**Directions**:
Leave the pictures out and retype the lines from the beginning through the line with "WARM = (1.0, .79, .52)", both ends included.

(Rows from a 3D scene dataset)
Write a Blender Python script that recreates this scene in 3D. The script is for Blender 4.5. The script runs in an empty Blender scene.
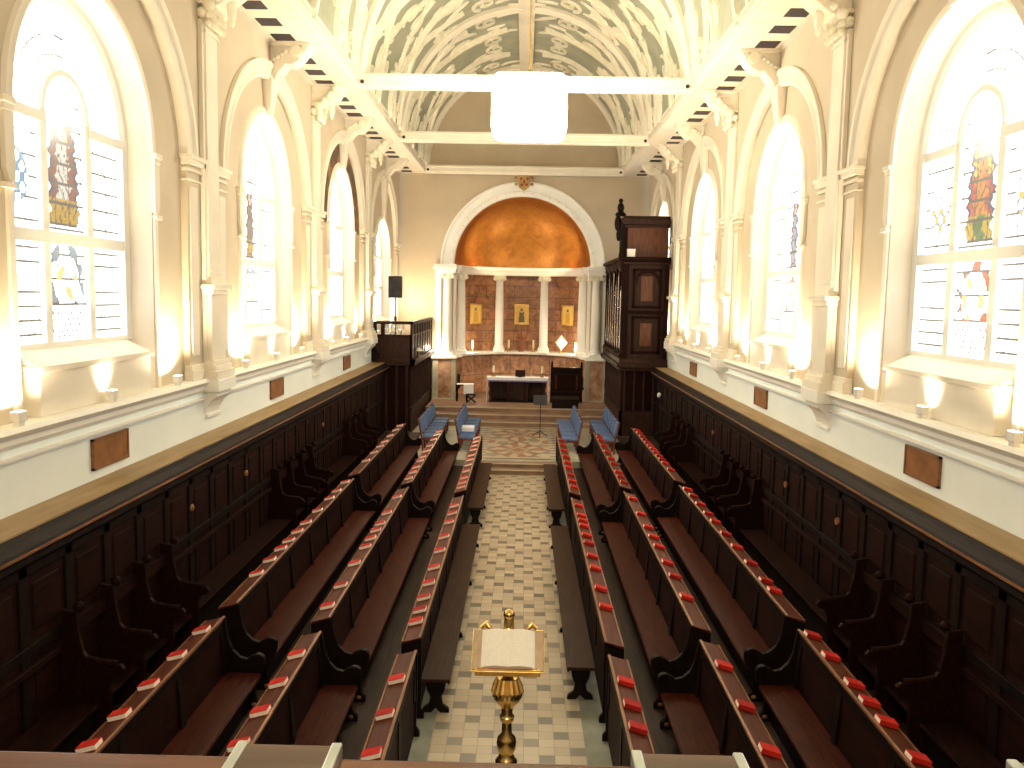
import bpy, bmesh, math, random
from mathutils import Vector, Matrix
PI = math.pi
C = bpy.context.scene.collection
random.seed(7)

# ------------------------------------------------------------------ camera, world, exposure
F_PX, PITCH, YAW, ROLL = 860.1, .1004, .0118, .0184
cam = bpy.data.cameras.new('camera'); cam_o = bpy.data.objects.new('camera', cam); C.objects.link(cam_o)
cam.sensor_width = 36; cam.lens = 36 * F_PX / 1024; cam.clip_start = .05; cam.clip_end = 200
_f = Vector((-math.sin(YAW) * math.cos(PITCH), math.cos(YAW) * math.cos(PITCH), -math.sin(PITCH)))
_r = Vector((math.cos(YAW), math.sin(YAW), 0)); _u = _r.cross(_f)
_r2 = math.cos(ROLL) * _r + math.sin(ROLL) * _u; _u2 = -math.sin(ROLL) * _r + math.cos(ROLL) * _u
cam_o.matrix_world = Matrix(((_r2.x, _u2.x, -_f.x, .0816), (_r2.y, _u2.y, -_f.y, 0), (_r2.z, _u2.z, -_f.z, 5.0), (0, 0, 0, 1)))
bpy.context.scene.camera = cam_o
vs = bpy.context.scene.view_settings
vs.view_transform = 'Standard'; vs.look = 'None'; vs.gamma = 1; vs.use_curve_mapping = False
vs.exposure = 0.15
world = bpy.data.worlds.new('daylight'); bpy.context.scene.world = world; world.use_nodes = True
world.node_tree.nodes['Background'].inputs[0].default_value = (.8, .9, 1, 1)
world.node_tree.nodes['Background'].inputs[1].default_value = 1.0

WIN_E = 5.2        # brightness of the daylight in the panes
LAMP_W = 240.0      # sill floodlights
LANTERN_E = 36.0
WARM = (1.0, .79, .52)

# ------------------------------------------------------------------ materials
def nodes(name):
    m = bpy.data.materials.new(name); m.use_nodes = True
    nt = m.node_tree; b = nt.nodes['Principled BSDF']
    return m, nt, b
def ramp(nt, fac, stops):
    r = nt.nodes.new('ShaderNodeValToRGB')
    while len(r.color_ramp.elements) < len(stops): r.color_ramp.elements.new(.5)
    for e, (p, c) in zip(r.color_ramp.elements, stops): e.position = p; e.color = (*c, 1)
    nt.links.new(fac, r.inputs[0]); return r.outputs[0]
def coords(nt, scale=(1, 1, 1)):
    t = nt.nodes.new('ShaderNodeTexCoord'); mp = nt.nodes.new('ShaderNodeMapping'); mp.inputs['Scale'].default_value = scale
    nt.links.new(t.outputs['Object'], mp.inputs[0]); return mp.outputs[0]
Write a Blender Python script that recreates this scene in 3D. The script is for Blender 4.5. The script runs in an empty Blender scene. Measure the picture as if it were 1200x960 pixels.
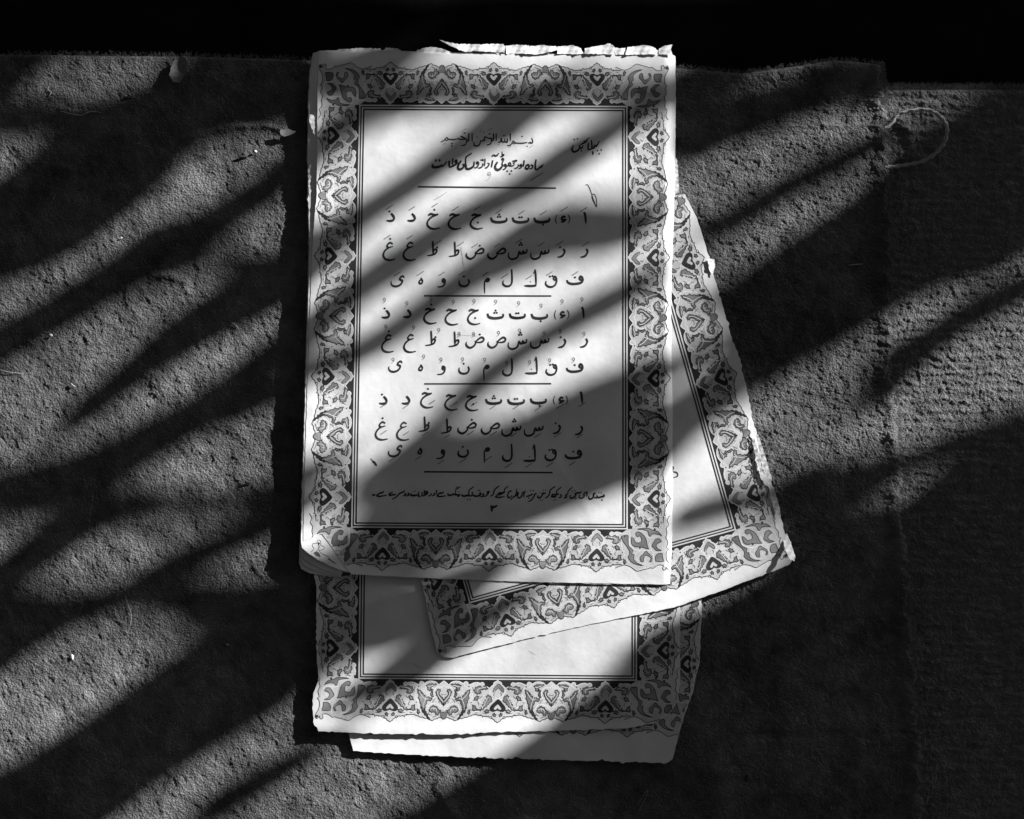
import bpy, math, random
import numpy as np
from mathutils import Vector
from mathutils.geometry import delaunay_2d_cdt, tessellate_polygon

random.seed(7)
SC = bpy.context.scene
COL = SC.collection
S = 0.42e-3            # metres per photograph pixel on the rug
H = 0.90               # camera height above the rug

# ---------------------------------------------------------------- camera
cam_d = bpy.data.cameras.new('camera')
cam = bpy.data.objects.new('camera', cam_d)
COL.objects.link(cam)
cam.location = (0, 0, H)
cam_d.sensor_width = 36.0
cam_d.lens = 36.0 * H / (1200 * S)
cam_d.clip_start = 0.02
cam_d.clip_end = 60
SC.camera = cam

# ---------------------------------------------------------------- light
EL = math.radians(20)
AZ = Vector((0.849, 0.529, 0)).normalized()
D = Vector((AZ.x * math.cos(EL), AZ.y * math.cos(EL), math.sin(EL)))    # towards the sun
W = bpy.data.worlds.new('World')
SC.world = W
W.use_nodes = True
nt = W.node_tree
nt.nodes.clear()
sky = nt.nodes.new('ShaderNodeTexSky')
sky.sky_type = 'NISHITA'
sky.sun_disc = False
sky.sun_elevation = EL
sky.sun_rotation = math.atan2(D.x, D.y)
bw = nt.nodes.new('ShaderNodeSeparateColor')   # a black and white photograph taken through a red filter: neutral, darker sky
bg = nt.nodes.new('ShaderNodeBackground')
bg.inputs['Strength'].default_value = 0.018
wo = nt.nodes.new('ShaderNodeOutputWorld')
nt.links.new(sky.outputs[0], bw.inputs[0])
nt.links.new(bw.outputs[0], bg.inputs['Color'])
nt.links.new(bg.outputs[0], wo.inputs[0])
sun_d = bpy.data.lights.new('sun', 'SUN')
sun_d.energy = 5.0
sun_d.angle = math.radians(0.56)
sun_d.color = (1, 1, 1)
sun = bpy.data.objects.new('sun', sun_d)
COL.objects.link(sun)
sun.rotation_euler = D.to_track_quat('Z', 'Y').to_euler()
sun.location = D * 3
vs = SC.view_settings
vs.view_transform = 'Standard'
vs.look = 'None'
vs.gamma = 1
vs.use_curve_mapping = False
vs.exposure = 1.27
SC.cycles.max_bounces = 6
SC.cycles.diffuse_bounces = 3

# ---------------------------------------------------------------- helpers
def world(px, py, z=0.0):
    k = (H - z) / H
    return ((px - 600) * S * k, (480 - py) * S * k, z)

def tag(o, label=None, cat=None, group=None, kind=None):
    if label: o['label'] = label
    if cat: o['category'] = cat
    if group: o['group'] = group
    if kind: o['kind'] = kind
    return o

def empty(name, loc=(0, 0, 0)):
    o = bpy.data.objects.new(name, None)
    o.empty_display_size = 0.02
    o.location = loc
    COL.objects.link(o)
    return o

def link(name, mesh, parent=None):
    o = bpy.data.objects.new(name, mesh)
    COL.objects.link(o)
    if parent is not None:
        o.parent = parent
        o.matrix_parent_inverse = parent.matrix_world.inverted() if parent.type != 'EMPTY' else \
            __import__('mathutils').Matrix.Translation(-Vector(parent.location))
    return o

def mk(name, V, F, mats, parent=None, mi=None, smooth=True):
    me = bpy.data.meshes.new(name)
    me.from_pydata(V, [], F)
    for m in (mats if isinstance(mats, (list, tuple)) else [mats]):
        me.materials.append(m)
    if mi is not None:
        me.polygons.foreach_set('material_index', mi)
    if smooth:
        me.polygons.foreach_set('use_smooth', [True] * len(me.polygons))
    me.update()
    return link(name, me, parent)

def grid_mesh(name, X, Y, Z, mat, parent=None):
    """a smooth sheet from 2-D arrays (rows x columns)"""
    r, c = X.shape
    me = bpy.data.meshes.new(name)
    co = np.stack([X, Y, Z], -1).reshape(-1, 3).astype(np.float32)
    idx = np.arange(r * c).reshape(r, c)
    q = np.stack([idx[:-1, :-1], idx[1:, :-1], idx[1:, 1:], idx[:-1, 1:]], -1).reshape(-1, 4)
    n = len(q)
    me.vertices.add(r * c)
    me.vertices.foreach_set('co', co.ravel())
    me.loops.add(n * 4)
    me.loops.foreach_set('vertex_index', q.ravel().astype(np.int32))
    me.polygons.add(n)
    me.polygons.foreach_set('loop_start', np.arange(0, n * 4, 4, dtype=np.int32))
    me.update(calc_edges=True)
    me.polygons.foreach_set('use_smooth', np.ones(n, dtype=bool))
    me.materials.append(mat)
    me.update()
    me.validate()
    return link(name, me, parent)

_lat = {}
def vnoise(x, y, seed):
    """smooth lattice noise in -1..1 at arrays x, y (lattice step 1)"""
    if seed not in _lat:
        _lat[seed] = np.random.RandomState(seed).uniform(-1, 1, (512, 512))
    L = _lat[seed]
    xi = np.floor(x).astype(int); yi = np.floor(y).astype(int)
    fx = x - xi; fy = y - yi
    fx = fx * fx * (3 - 2 * fx); fy = fy * fy * (3 - 2 * fy)
    a = L[yi % 512, xi % 512]; b = L[yi % 512, (xi + 1) % 512]
    c = L[(yi + 1) % 512, xi % 512]; d = L[(yi + 1) % 512, (xi + 1) % 512]
    return (a * (1 - fx) + b * fx) * (1 - fy) + (c * (1 - fx) + d * fx) * fy

def worley(x, y, seed):
    """distance to the nearest jittered point (tufts), step 1"""
    r = np.random.RandomState(seed)
    JX, JY = r.uniform(0, 1, (512, 512)), r.uniform(0, 1, (512, 512))
    xi = np.floor(x).astype(int); yi = np.floor(y).astype(int)
    best = np.full(x.shape, 9.0)
    for a in (-1, 0, 1):
        for b in (-1, 0, 1):
            cx, cy = xi + a, yi + b
            d = (cx + JX[cy % 512, cx % 512] - x) ** 2 + (cy + JY[cy % 512, cx % 512] - y) ** 2
            best = np.minimum(best, d)
    return np.sqrt(best)

def interp(pts, t):
    xs = [p[0] for p in pts]; ys = [p[1] for p in pts]
    return np.interp(t, xs, ys)

def catmull(pts, n=4):
    if len(pts) < 3:
        a, b = pts[0], pts[-1]
        return [tuple(a[k] + (b[k] - a[k]) * i / 6 for k in range(len(a))) for i in range(7)]
    out = []
    P = [pts[0]] + list(pts) + [pts[-1]]
    for i in range(1, len(P) - 2):
        p0, p1, p2, p3 = P[i - 1], P[i], P[i + 1], P[i + 2]
        for j in range(n):
            t = j / n
            out.append(tuple(0.5 * ((2 * p1[k]) + (-p0[k] + p2[k]) * t + (2 * p0[k] - 5 * p1[k] + 4 * p2[k] - p3[k]) * t * t
                       + (-p0[k] + 3 * p1[k] - 3 * p2[k] + p3[k]) * t ** 3) for k in range(len(p1))))
    out.append(tuple(pts[-1]))
    return out

def inside(poly, x, y):
    c = False
    j = len(poly) - 1
    for i in range(len(poly)):
        xi, yi = poly[i]; xj, yj = poly[j]
        if (yi > y) != (yj > y) and x < (xj - xi) * (y - yi) / (yj - yi + 1e-12) + xi:
            c = not c
        j = i
    return c

# ---------------------------------------------------------------- materials
def mat(name, col, rough=0.9, noise=0.0, nscale=60, bump=0.0, bscale=400, bdist=0.0003, spec=0.2, dots=None, sheen=0.0, patch=None):
    m = bpy.data.materials.new(name)
    m.use_nodes = True
    t = m.node_tree
    b = t.nodes['Principled BSDF']
    b.inputs['Roughness'].default_value = rough
    b.inputs['Specular IOR Level'].default_value = spec
    b.inputs['Base Color'].default_value = (col, col, col, 1)
    if sheen:
        b.inputs['Sheen Weight'].default_value = sheen
        b.inputs['Sheen Roughness'].default_value = 0.5
    tc = t.nodes.new('ShaderNodeNewGeometry')
    if noise:
        n = t.nodes.new('ShaderNodeTexNoise')
        n.inputs['Scale'].default_value = nscale
        n.inputs['Detail'].default_value = 6
        n.inputs['Roughness'].default_value = 0.6
        t.links.new(tc.outputs['Position'], n.inputs['Vector'])
        r = t.nodes.new('ShaderNodeMapRange')
        r.inputs['From Min'].default_value = 0.3
        r.inputs['From Max'].default_value = 0.7
        r.inputs['To Min'].default_value = col * (1 - noise)
        r.inputs['To Max'].default_value = col * (1 + noise)
        t.links.new(n.outputs['Fac'], r.inputs['Value'])
        src = r.outputs[0]
        if dots:
            v = t.nodes.new('ShaderNodeTexVoronoi')
            v.inputs['Scale'].default_value = dots[0]
            t.links.new(tc.outputs['Position'], v.inputs['Vector'])
            lt = t.nodes.new('ShaderNodeMath'); lt.operation = 'LESS_THAN'
            lt.inputs[1].default_value = dots[1]
            t.links.new(v.outputs['Distance'], lt.inputs[0])
            mx = t.nodes.new('ShaderNodeMix'); mx.data_type = 'FLOAT'
            t.links.new(lt.outputs[0], mx.inputs[0])
            t.links.new(src, mx.inputs[2])
            mx.inputs[3].default_value = dots[2]
            src = mx.outputs[0]
        if patch:                                     # larger worn and soiled areas
            p_ = t.nodes.new('ShaderNodeTexNoise')
            p_.inputs['Scale'].default_value = patch[0]
            p_.inputs['Detail'].default_value = 4
            p_.inputs['Distortion'].default_value = 0.8
            t.links.new(tc.outputs['Position'], p_.inputs['Vector'])
            pr = t.nodes.new('ShaderNodeMapRange')
            pr.inputs['From Min'].default_value = 0.35
            pr.inputs['From Max'].default_value = 0.65
            pr.inputs['To Min'].default_value = patch[1]
            pr.inputs['To Max'].default_value = patch[2]
            t.links.new(p_.outputs['Fac'], pr.inputs['Value'])
            mu = t.nodes.new('ShaderNodeMath'); mu.operation = 'MULTIPLY'
            t.links.new(src, mu.inputs[0]); t.links.new(pr.outputs[0], mu.inputs[1])
            src = mu.outputs[0]
        t.links.new(src, b.inputs['Base Color'])
    if bump:
        n2 = t.nodes.new('ShaderNodeTexNoise')
        n2.inputs['Scale'].default_value = bscale
        n2.inputs['Detail'].default_value = 5
        t.links.new(tc.outputs['Position'], n2.inputs['Vector'])
        bp = t.nodes.new('ShaderNodeBump')
        bp.inputs['Strength'].default_value = bump
        bp.inputs['Distance'].default_value = bdist
        t.links.new(n2.outputs['Fac'], bp.inputs['Height'])
        t.links.new(bp.outputs[0], b.inputs['Normal'])
    return m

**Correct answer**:
Write a Blender Python script that recreates this scene in 3D. The script is for Blender 4.5. The script runs in an empty Blender scene.
import bpy, bmesh, math, random
from mathutils import Vector, Matrix
PI = math.pi
C = bpy.context.scene.collection
random.seed(7)

# ------------------------------------------------------------------ camera, world, exposure
F_PX, PITCH, YAW, ROLL = 860.1, .1004, .0118, .0184
cam = bpy.data.cameras.new('camera'); cam_o = bpy.data.objects.new('camera', cam); C.objects.link(cam_o)
cam.sensor_width = 36; cam.lens = 36 * F_PX / 1024; cam.clip_start = .05; cam.clip_end = 200
_f = Vector((-math.sin(YAW) * math.cos(PITCH), math.cos(YAW) * math.cos(PITCH), -math.sin(PITCH)))
_r = Vector((math.cos(YAW), math.sin(YAW), 0)); _u = _r.cross(_f)
_r2 = math.cos(ROLL) * _r + math.sin(ROLL) * _u; _u2 = -math.sin(ROLL) * _r + math.cos(ROLL) * _u
cam_o.matrix_world = Matrix(((_r2.x, _u2.x, -_f.x, .0816), (_r2.y, _u2.y, -_f.y, 0), (_r2.z, _u2.z, -_f.z, 5.0), (0, 0, 0, 1)))
bpy.context.scene.camera = cam_o
vs = bpy.context.scene.view_settings
vs.view_transform = 'Standard'; vs.look = 'None'; vs.gamma = 1; vs.use_curve_mapping = False
vs.exposure = 0.15
world = bpy.data.worlds.new('daylight'); bpy.context.scene.world = world; world.use_nodes = True
world.node_tree.nodes['Background'].inputs[0].default_value = (.8, .9, 1, 1)
world.node_tree.nodes['Background'].inputs[1].default_value = 1.0

WIN_E = 5.2        # brightness of the daylight in the panes
LAMP_W = 240.0      # sill floodlights
LANTERN_E = 36.0
WARM = (1.0, .79, .52)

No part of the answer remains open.